The youngest member of the Cassar family whom the novel characterizes in depth, Chloe is modeled on the author. The novel characterizes Chloe, like all the Cassars (albeit each in a unique way), partly through her love for and connection to her family. The text conveys the definite sense that the absence of home and country binds the Cassars together and that they develop close familial bonds largely because family is the only space where they truly experience belonging. The author introduces Chloe through her close relationships with not only her sister but also with her father, her aunt Denise, and her grandparents. She and François share a special bond even during the years in which he feels isolated from his family. She discovers his clandestine drinking, and it upsets her, but she doesn’t allow it to come between them. She and Denise have a similarly close relationship, which they maintain throughout her life. Denise feels as though Chloe is her own daughter, and because she doesn’t have a partner or children of her own, her bond with Chloe is keenly important to Denise’s well-being and sense of familial belonging. Chloe also feels connected to her grandparents and is the only member of the younger generation who shares their religious beliefs. Ultimately, she comes to feel as though Gaston’s home in Toulon is the heart of the family as well as its cultural center, and family thus emerges as one of her key values.

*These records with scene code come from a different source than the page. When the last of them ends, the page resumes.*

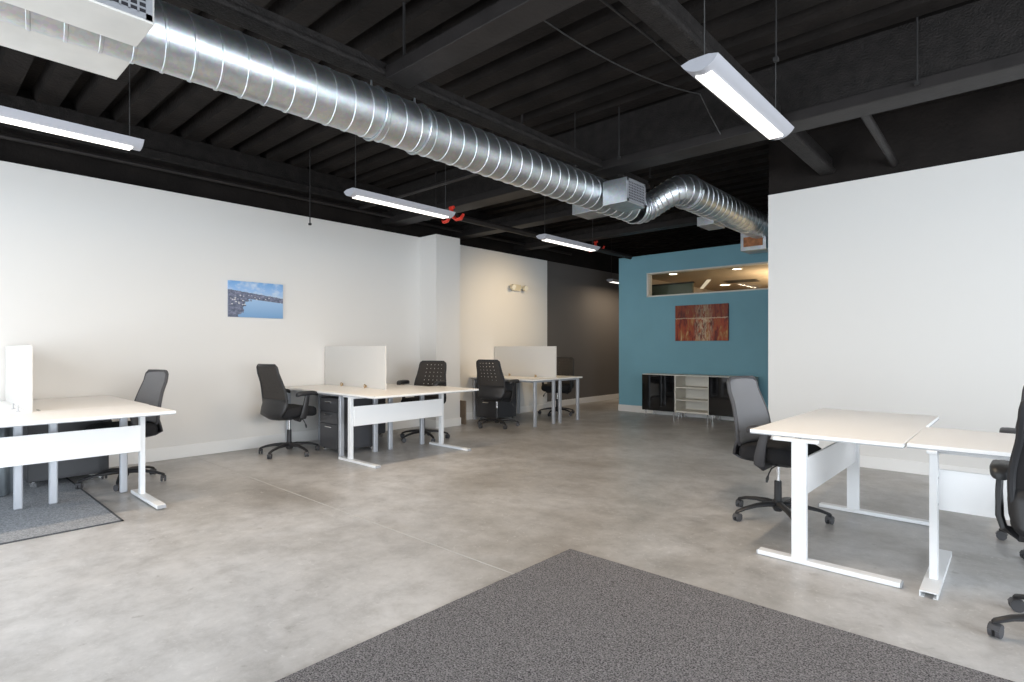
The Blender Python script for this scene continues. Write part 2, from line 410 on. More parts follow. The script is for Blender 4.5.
# drooping cable
def droop(p0, p1, sag, n=14):
    p0, p1 = Vector(p0), Vector(p1)
    return [tuple(p0.lerp(p1, i/n) - Vector((0,0,sag*4*(i/n)*(1-i/n)))) for i in range(n+1)]
pipe(droop((-2.45, 2.47, 3.55), (-2.05, 4.7, 3.45), .12) + [(-2.02, 4.85, 3.3), (-1.97, 4.95, 3.15)], .005, M['wire_l'], 'thin grey cable drooping under the ribbed ceiling left of the right pendant light', 'electric_cable', 'cable')
jb = thing('junction_box', 'small black electrical box on the ceiling above the right pendant light', 'box', (-.98, 3.1, 3.512))
box('housing', M['beam_s'], -.07, .07, -.05, .05, 0, .11, parent=jb, bevel=.006)
MB().sweep([(.02, 0, 0), (.03, .03, -.12), (.03, .06, -.18), (.03, .07, -.35)], .006, 8).build('cable_tail', M['wire'], jb)
pipe([(-1.33, 2.75, 3.30), (-1.28, 2.82, 3.42), (-1.18, 2.95, 3.52), (-1.07, 3.03, 3.55)], .012, M['wire'], 'black conduit curving from the right beam up to the small electrical box', 'electric_conduit', 'conduit')

# hanging rods; the drops with a brass head
def at(px, y=None, x=None, z=None, py=None):
    A_ = math.atan2(506, 558.7); f = (-math.sin(A_), math.cos(A_)); r = (math.cos(A_), math.sin(A_)); t = (px-512)/558.7
    dx, dy = f[0]+t*r[0], f[1]+t*r[1]
    k = y/dy if y is not None else x/dx
    return dx*k, dy*k
def rod(px, Y, z0, label, brass=False, r=.007, X=None):
    x, y = at(px, y=Y)
    t = thing('hanger_rod' if not brass else 'sprinkler_drop', label, 'rod' if not brass else 'sprinkler', (x, y, z0))
    MB().cyl((0,0,.03 if brass else 0), (0,0,3.7-z0), r if not brass else .012, 8).build('rod' if not brass else 'drop_pipe', M['beam_s'] if brass else M['wire'], t, smooth=True)
    if brass: MB().cyl((0,0,0), (0,0,.03), .013, 10).build('sprinkler_head', M['brass'], t, smooth=True)
    else: MB().box(-.014, .014, -.014, .014, -.012, .012).build('end_nut', M['wire'], t)
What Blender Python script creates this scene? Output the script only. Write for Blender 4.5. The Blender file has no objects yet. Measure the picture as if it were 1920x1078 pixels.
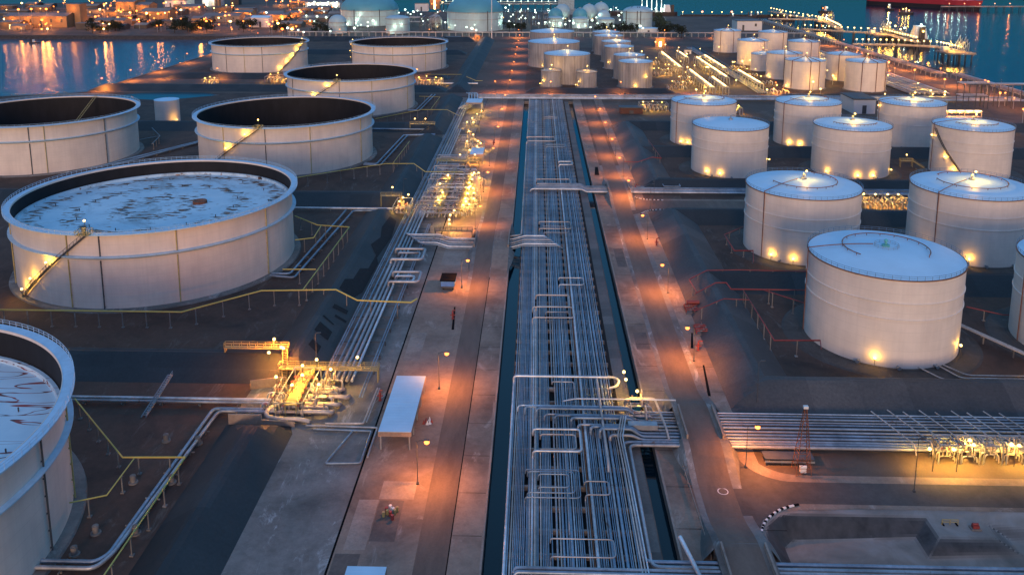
import bpy, math, random
from mathutils import Vector, Matrix
RND = random.Random(11)
C = bpy.context.scene.collection
SC = bpy.context.scene
PI = math.pi
rad = math.radians
# ------------------------------------------------------------------ camera
F_PX, YP, XP = 1594.2, 203.7, 960.0
CAMROT = Matrix(((0.99956179, 0.02960116, 0.0), (-0.00534551, 0.1805054, 0.98355947), (-0.0291145, 0.98312846, -0.18058453)))
cam = bpy.data.cameras.new('camera')
cam.sensor_width = 36.0
cam.lens = 36.0 * F_PX / 1920.0
cam.shift_y = -(539.0 - YP) / 1920.0
cam.clip_start, cam.clip_end = 1.0, 30000.0
camo = bpy.data.objects.new('camera', cam)
C.objects.link(camo)
r0, r1, r2 = (Vector(CAMROT[i]) for i in range(3))
mw = Matrix((r0, r1, -r2)).transposed().to_4x4()
mw.translation = Vector((0, 0, 100))
camo.matrix_world = mw
SC.camera = camo


def at(u, v, z=0.0):
    """ground point seen at a pixel of the photograph, on the level z"""
    w = CAMROT.transposed() @ Vector(((u - XP) / F_PX, -(v - YP) / F_PX, 1.0))
    t = (z - 100.0) / w.z
    return Vector((w.x * t, w.y * t, z))


# ------------------------------------------------------------------ mesh builder
class MB:
    def __init__(s):
        s.v, s.f, s.s = [], [], []

    def add(s, vs, fs, smooth=False):
        b = len(s.v)
        s.v += [tuple(p) for p in vs]
        s.f += [tuple(i + b for i in f) for f in fs]
        s.s += [smooth] * len(fs)

    def box(s, x0, x1, y0, y1, z0, z1):
        s.add([(x0, y0, z0), (x1, y0, z0), (x1, y1, z0), (x0, y1, z0), (x0, y0, z1), (x1, y0, z1), (x1, y1, z1), (x0, y1, z1)],
              [(0, 3, 2, 1), (4, 5, 6, 7), (0, 1, 5, 4), (1, 2, 6, 5), (2, 3, 7, 6), (3, 0, 4, 7)])
        return s

    def obox(s, c, sx, sy, sz, a=0.0):
        """box centred in x,y with its bottom at c.z, turned by a"""
        ca, sa = math.cos(a), math.sin(a)
        vs = []
        for z in (0, sz):
            for x, y in ((-1, -1), (1, -1), (1, 1), (-1, 1)):
                x *= sx / 2; y *= sy / 2
                vs.append((c[0] + x * ca - y * sa, c[1] + x * sa + y * ca, c[2] + z))
        s.add(vs, [(0, 3, 2, 1), (4, 5, 6, 7), (0, 1, 5, 4), (1, 2, 6, 5), (2, 3, 7, 6), (3, 0, 4, 7)])
        return s

    def beam(s, p, q, w, h=None):
        p, q = Vector(p), Vector(q); h = h or w
        d = (q - p)
        if d.length < 1e-6: return s
        d.normalize()
        up = Vector((0, 0, 1)) if abs(d.z) < .95 else Vector((1, 0, 0))
        a = d.cross(up).normalized() * (w / 2); b = a.normalized().cross(d) * (h / 2)
        vs = [x + i * a + j * b for x in (p, q) for i, j in ((-1, -1), (1, -1), (1, 1), (-1, 1))]
        s.add(vs, [(0, 3, 2, 1), (4, 5, 6, 7), (0, 1, 5, 4), (1, 2, 6, 5), (2, 3, 7, 6), (3, 0, 4, 7)])
        return s

    def tube(s, pts, r, n=8, bend=0.0, k=3, cap=True):
        pts = [Vector(p) for p in pts]
        if bend: pts = fillet(pts, bend, k)
        if len(pts) < 2: return s
        t0 = (pts[1] - pts[0]).normalized()
        up = Vector((0, 0, 1)) if abs(t0.z) < .9 else Vector((1, 0, 0))
        a = t0.cross(up).normalized()
        vs = []
        for i, p in enumerate(pts):
            tp = (pts[i] - pts[i - 1]).normalized() if i else t0
            tn = (pts[i + 1] - pts[i]).normalized() if i + 1 < len(pts) else tp
            t = tp + tn
            if t.length < 1e-4: t = tp
            t.normalize()
            a = (a - t * a.dot(t))
            if a.length < 1e-4: a = t.cross(Vector((0.3, 0.2, 1)))
            a.normalize()
            b = t.cross(a)
            st = 1.0 / max(.5, math.sqrt(max(.05, (1 + tp.dot(tn)) / 2)))
            for j in range(n):
                an = 2 * PI * j / n
                vs.append(p + (a * math.cos(an) + b * math.sin(an)) * r * (st if 0 < i < len(pts) - 1 else 1))
        fs = []
        for i in range(len(pts) - 1):
            for j in range(n):
                j2 = (j + 1) % n
                fs.append((i * n + j, i * n + j2, (i + 1) * n + j2, (i + 1) * n + j))
        s.add(vs, fs, True)
        if cap:
            m = (len(pts) - 1) * n
            s.add(vs[:n], [tuple(range(n - 1, -1, -1))])
            s.add(vs[m:], [tuple(range(n))])
        return s

    def cyl(s, p, q, r, r2=None, n=10, cap=True):
        r2 = r if r2 is None else r2
        p, q = Vector(p), Vector(q)
        t = (q - p).normalized()
        a = t.cross(Vector((0, 0, 1)) if abs(t.z) < .9 else Vector((1, 0, 0))).normalized(); b = t.cross(a)
        c = [(a * math.cos(2 * PI * j / n) + b * math.sin(2 * PI * j / n)) for j in range(n)]
        vs = [p + x * r for x in c] + [q + x * r2 for x in c]
        s.add(vs, [(j, (j + 1) % n, n + (j + 1) % n, n + j) for j in range(n)], True)
        if cap:
            s.add(vs[:n], [tuple(range(n - 1, -1, -1))]); s.add(vs[n:], [tuple(range(n))])
        return s

    def lathe(s, cx, cy, prof, n=96, a0=0.0, a1=2 * PI, soft=False):
        full = abs(a1 - a0 - 2 * PI) < 1e-6
        m = n if full else n + 1
        an = [a0 + (a1 - a0) * i / n for i in range(m)]
        segs = [prof] if soft else [prof[i:i + 2] for i in range(len(prof) - 1)]
        for sg in segs:
            vs = [(cx + r * math.cos(t), cy + r * math.sin(t), z) for r, z in sg for t in an]
            fs = []
            for i in range(len(sg) - 1):
                for j in range(m if full else m - 1):
                    j2 = (j + 1) % m
                    fs.append((i * m + j, i * m + j2, (i + 1) * m + j2, (i + 1) * m + j))
            s.add(vs, fs, True)
        return s

    def disc(s, cx, cy, z, r, n=64):
        s.add([(cx + r * math.cos(2 * PI * i / n), cy + r * math.sin(2 * PI * i / n), z) for i in range(n)], [tuple(range(n))])
        return s

    def poly(s, pts):
        s.add(pts, [tuple(range(len(pts)))]); return s

    def flat(s, pts, z):
        return s.poly([(p[0], p[1], z) for p in pts])

    def prism(s, pts, z0, z1):
        n = len(pts)
        ar = sum(pts[i][0] * pts[(i + 1) % n][1] - pts[(i + 1) % n][0] * pts[i][1] for i in range(n))
        if ar < 0: pts = pts[::-1]
        vs = [(p[0], p[1], z0) for p in pts] + [(p[0], p[1], z1) for p in pts]
        s.add(vs, [tuple(range(n - 1, -1, -1)), tuple(range(n, 2 * n))] + [(i, (i + 1) % n, n + (i + 1) % n, n + i) for i in range(n)])
        return s

    def sphere(s, c, r, n=10, m=6, sz=1.0):
        vs = [(c[0], c[1], c[2] - r * sz)]
        for i in range(1, m):
            ph = -PI / 2 + PI * i / m
            vs += [(c[0] + r * math.cos(ph) * math.cos(2 * PI * j / n), c[1] + r * math.cos(ph) * math.sin(2 * PI * j / n), c[2] + r * sz * math.sin(ph)) for j in range(n)]
        vs.append((c[0], c[1], c[2] + r * sz))
        fs = [(0, 1 + (j + 1) % n, 1 + j) for j in range(n)]
        for i in range(m - 2):
            fs += [(1 + i * n + j, 1 + i * n + (j + 1) % n, 1 + (i + 1) * n + (j + 1) % n, 1 + (i + 1) * n + j) for j in range(n)]
        k = 1 + (m - 2) * n
        fs += [(k + j, k + (j + 1) % n, len(vs) - 1) for j in range(n)]
        s.add(vs, fs, True); return s

    def rail(s, pts, h=1.1, step=3.0, r=.05):
        pts = [Vector(p) for p in pts]
        up = Vector((0, 0, 1))
        for p, q in zip(pts, pts[1:]):
            for k in (h, h * .55):
                s.beam(p + up * k, q + up * k, r * 2)
            L = (q - p).length
            m = max(1, int(L / step))
            for i in range(m):
                c = p + (q - p) * i / m
                s.beam(c, c + up * h, r * 2)
        s.beam(pts[-1], pts[-1] + up * h, r * 2)
        return s

    def mesh(s, name, org=(0, 0, 0)):
        me = bpy.data.meshes.new(name)
        o = org
        me.from_pydata([(x - o[0], y - o[1], z - o[2]) for x, y, z in s.v], [], s.f)
        me.polygons.foreach_set('use_smooth', s.s)
        me.update()
        return me


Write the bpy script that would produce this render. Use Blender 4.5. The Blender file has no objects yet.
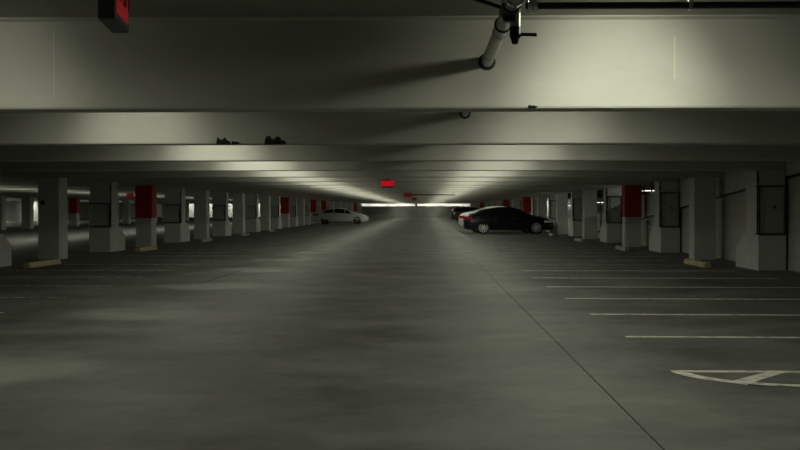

Chloe is a burgeoning writer. This novel is a fictionalized account of a 1,500-page manuscript written by the author’s grandfather, on whom the character of Gaston was modeled. Chloe is thus the author’s own fictionalized representation of herself, and Chloe’s career path closely follows that of Claire Messud. Writing is Messud’s passion and career, as it is Chloe’s, but the world of This Strange Eventful History also conveys the sense that writing is a way to understand, process, and come to terms with how French, French colonial, and world history shaped her family’s trajectory. Writing is thus more than a career; it’s a means by which Chloe places herself within the context of both her family and history.

In addition, Chloe is one of the text’s most important points of engagement with shifting attitudes toward colonialism. Once framed as a way to “civilize” the world beyond Europe’s borders, colonialism is now understood through the lens of structural racism, oppression, and exploitation. France and other colonial powers destabilized key regions in order to exploit and profit from them, and only with great difficulty did countries like Algeria win their independence. For Gaston’s generation, however, colonialism remains the system that produced them. Although he ultimately recognizes the problems inherent in colonial occupation, he sees himself as one of its products and thus still sympathizes with the French colonial cause. Chloe, conversely, comes of age in a world more attuned to the politics of race, class, and oppression and has a markedly more negative view of the French colonial project. She argues with Gaston and Denise that “nothing justifies colonialism or its brutality” (310), and her vehemence upsets Denise in particular. Ostensibly, the focus of this novel thus isn’t the impact of colonialism on the colonial subjects of Algeria but rather the impact of colonialism’s collapse on the French colonial Cassar family. Through Chloe’s character, however, the author decisively nods to contemporary discourse on colonialism that favors an anti-colonial position rather than Gaston’s or Denise’s nostalgia for it.